JACKSONVILLE, Fla. – Dozens of new students turned their lives around by joining the Jacksonville Job Corps on Thursday during National Signing Day on Jacksonville’s northside.
Dozens of young people are now entering a new chapter in their lives and are preparing for their future.
The program signed up 30 new students for Job Corps. The training program serves as an option for young people ages 16 to 24 who want to take the next steps in their education and careers.
“Signing Day is a big day for us,” Paul Wycoff, Center Director with the Jacksonville Job Corps Center, said. “This is for new students coming in, showing a recommitment, showing this is what they’re doing. They’re coming to the Job Corp center saying I want a change. I want a change in my life.
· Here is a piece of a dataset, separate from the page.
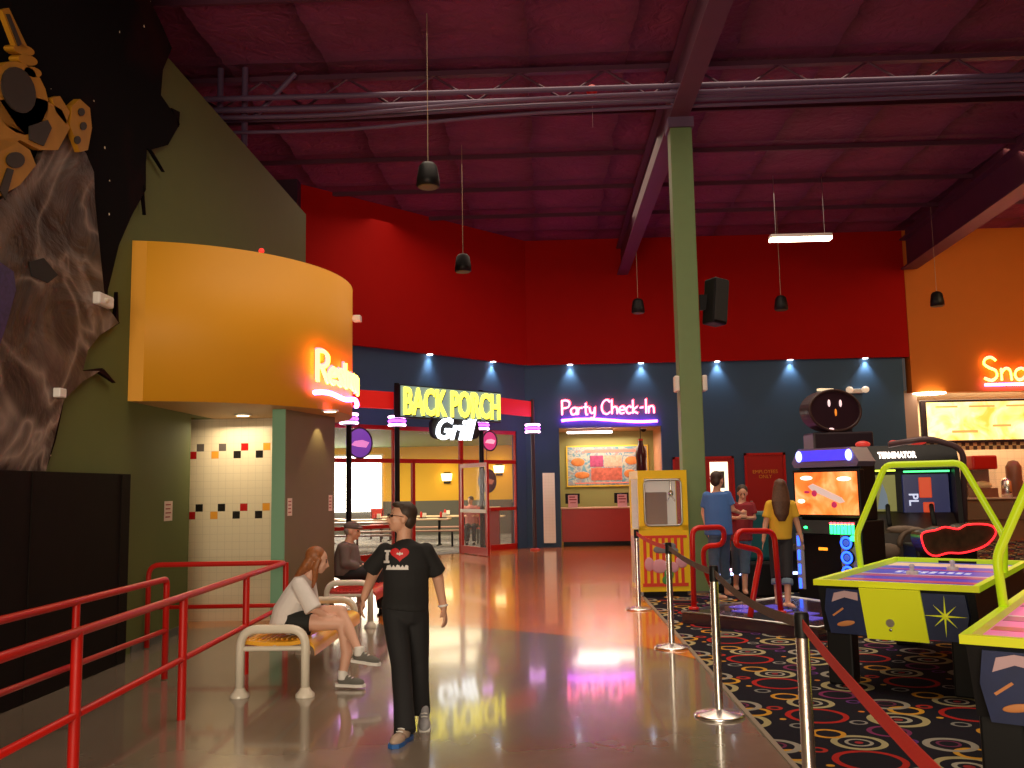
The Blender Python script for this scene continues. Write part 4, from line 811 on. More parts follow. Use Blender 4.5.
# ================================================================ air hockey tables
def hockey(cx, cy, label, pink):
    a = math.atan2(.83,.56)-PI/2        # local y along the table
    t = thing('air_hockey_table', label, 'game table', (cx,cy,.008), a); w, l, H = .6, 1.27, .82
    part(t, 'body', MB().prism([(-w+.04,-l+.1,.42),(-w+.04,l-.1,.42),(-w+.02,l-.04,.78),(-w+.02,-l+.04,.78)], (2*w-.06,0,0)), M['black'])
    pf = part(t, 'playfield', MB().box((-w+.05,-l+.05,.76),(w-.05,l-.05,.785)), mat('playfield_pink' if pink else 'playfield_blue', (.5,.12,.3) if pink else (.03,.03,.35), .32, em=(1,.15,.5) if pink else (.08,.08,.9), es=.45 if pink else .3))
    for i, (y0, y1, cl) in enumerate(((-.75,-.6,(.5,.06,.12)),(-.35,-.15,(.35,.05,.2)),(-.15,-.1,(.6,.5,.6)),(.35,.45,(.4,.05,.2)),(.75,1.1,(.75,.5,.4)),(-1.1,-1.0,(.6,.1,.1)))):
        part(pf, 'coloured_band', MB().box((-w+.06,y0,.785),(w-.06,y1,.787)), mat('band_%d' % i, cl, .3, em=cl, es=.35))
    b = MB(); rnd = random.Random(3)
    for k in range(9):
        x = -.3+k*.07; b.box((x,.02+rnd.random()*.05,.787),(x+.045,.22-rnd.random()*.05,.789))
    part(pf, 'pale_lettering_marks', b, mat('pale_blue_ink', (.6,.65,.8), .4, em=(.6,.65,1), es=.4))
    for q in range(4):
        P = [(-w,-l),(w,-l),(w,l),(-w,l)]; (x0,y0),(x1,y1) = P[q], P[(q+1) % 4]; n = V((-(y1-y0), x1-x0, 0)).normalized()*.07; d = (V((x1,y1,0))-V((x0,y0,0))).normalized()*.07
        n = n*.7; d = d*.7; A = V((x0,y0,.782)); B = V((x1,y1,.782)); part(t, 'rail', MB().prism([A, B, B+n-d, A+n+d], (0,0,.045)), M['limey'] if q in (0,) else M['lime'])
    for sy, s in ((-l,-1),(l,1)):
        pan = part(t, 'end_panel', MB().prism([(-w+.1,sy+s*.0,.76),(w-.1,sy,.76),(w-.08,sy,.6),(w-.12,sy,.42),(-w+.12,sy,.42),(-w+.08,sy,.6)], (0,-s*.12,0)), mat('dark_blue_art', (.008,.02,.09), .4, noise_=.4))
        part(pan, 'coin_door', MB().prism([(-.24,sy+s*.035,.78),(.2,sy+s*.035,.78),(.24,sy+s*.012,.40),(-.2,sy+s*.012,.40)], (0,-s*.02,0)), M['limey'])
        part(pan, 'coin_slot', MB().lathe([(.03,0),(.03,.012)], (-.02,sy+s*.035,.53), 16, axis=(0,s,0)).ell((-.02,sy+s*.04,.48),(.012,.006,.012)), M['steel'])
        b = MB()
        for k in range(8):
            aa = k*PI/4; r = .15 if k % 2 == 0 else .11; c0 = V((.36,sy+s*.004,.6)); d = V((math.cos(aa),0,math.sin(aa))); n = V((-d.z,0,d.x))*.008
            b.prism([c0+n, c0+d*r, c0-n], (0,s*.004,0))
        part(pan, 'star_art', b.ell((.36,sy+s*.004,.6),(.02,.006,.02)), M['limey'])
        part(pan, 'pink_arc_art', MB().prism([(-.46,sy+s*.004,.66),(-.44,sy+s*.004,.73),(-.36,sy+s*.004,.75),(-.26,sy+s*.004,.74),(-.26,sy+s*.004,.68),(-.36,sy+s*.004,.70)], (0,s*.004,0)), mat('art_pink', (.6,.4,.45), .5))
        part(pan, 'puck_art', MB().ell((-.36,sy+s*.004,.50),(.07,.005,.02), rot=Matrix.Rotation(-.2,3,'Y')).prism([(-.46,sy+s*.004,.56),(-.38,sy+s*.004,.62),(-.37,sy+s*.004,.61),(-.45,sy+s*.004,.55)], (0,s*.004,0)), mat('art_orange', (.65,.25,.08), .5))
        part(t, 'goal_slot', MB().box((-.17,sy-s*.075,.787),(.17,sy-s*.07,.81)), M['blackm'])
    for x in (-w+.14, w-.14):
        for y in (-l+.22, l-.22): part(t, 'leg', MB().bbox((x-.1,y-.09,0),(x+.1,y+.09,.42),.015), M['black'])
    ap = [(-w+.02,0,.8),(-w+.0,0,1.12),(-w*.52,0,1.74),(w*.52,0,1.74),(w,0,1.12),(w-.02,0,.8)]
    part(t, 'overhead_arch', MB().tube(fillet(ap, .06, 4), .028, 10), M['lime'])
    for x, y in ((.1,.45),(-.12,-.1)) :
        m = thing('hockey_mallet', ('pale mallet at the far end of %s' if y > 0 else 'pale mallet near the middle of %s') % ('the right-hand hockey table' if pink else 'the blue hockey table'), 'mallet', V((cx,cy,.795))+Matrix.Rotation(a,3,'Z')@V((x,y,0)), group='air hockey mallets')
        part(m, 'base', MB().lathe([(.05,0),(.05,.02),(.045,.03)], n=20), mat('frosted_white', (.6,.58,.62), .4)); part(m, 'knob', MB().lathe([(.018,.02),(.018,.06),(.026,.075),(.012,.09)], n=14), MATS['frosted_white'])
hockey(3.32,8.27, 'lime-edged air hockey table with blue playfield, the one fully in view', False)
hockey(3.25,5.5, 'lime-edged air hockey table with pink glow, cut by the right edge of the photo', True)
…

I want to start with something new in my life.”
Nearly 300 students and staff packed the gym on campus to show support for the new crop of students.
“I had the skills and the mindset to do better,” Marquita Tyson, a single mother who joined Job Corps to give her son a better life, told News4JAX.
“It was just me hanging around different people that I shouldn’t have,” Marquita Tyson said. “Ended up in bad situations. Now that I came to Job Corps, I get to hang around career-minded people.”
Tyson’s now one of the program’s leaders as president of the Student Government Association and already has the skills to be an electrician.
“You do get a lot of growth, you do get a lot of everything here that you don’t get in the world, in a community that’s terrible.”
New student Gabrielle Carter was previously in the Air Force and now wants to be a computer technician like his older brothers.
“I feel great about recommitting myself to being here, to learning, to my own future, my own ambitions, my own goals,” Carter said.
NFL Pro Bowl Hall of Famer Darell Green was also on hand to encourage new, current, and former students of the program.
“We applaud them because it’s a decision to be made,” Green said. “It’s a decision. It’s a right thinking. It’s having a vision. It’s not being afraid to take that first step.”
Students say they’re ready to take on the next steps in their futures.
“It feels good to tell myself once again that I’m here, I’m ready I want to be here, and after it is all said and done, I will be a better person for it,” Carter said.
During the ceremony, three graduates were also inducted into the newly established Jacksonville Job Corps Hall of Fame.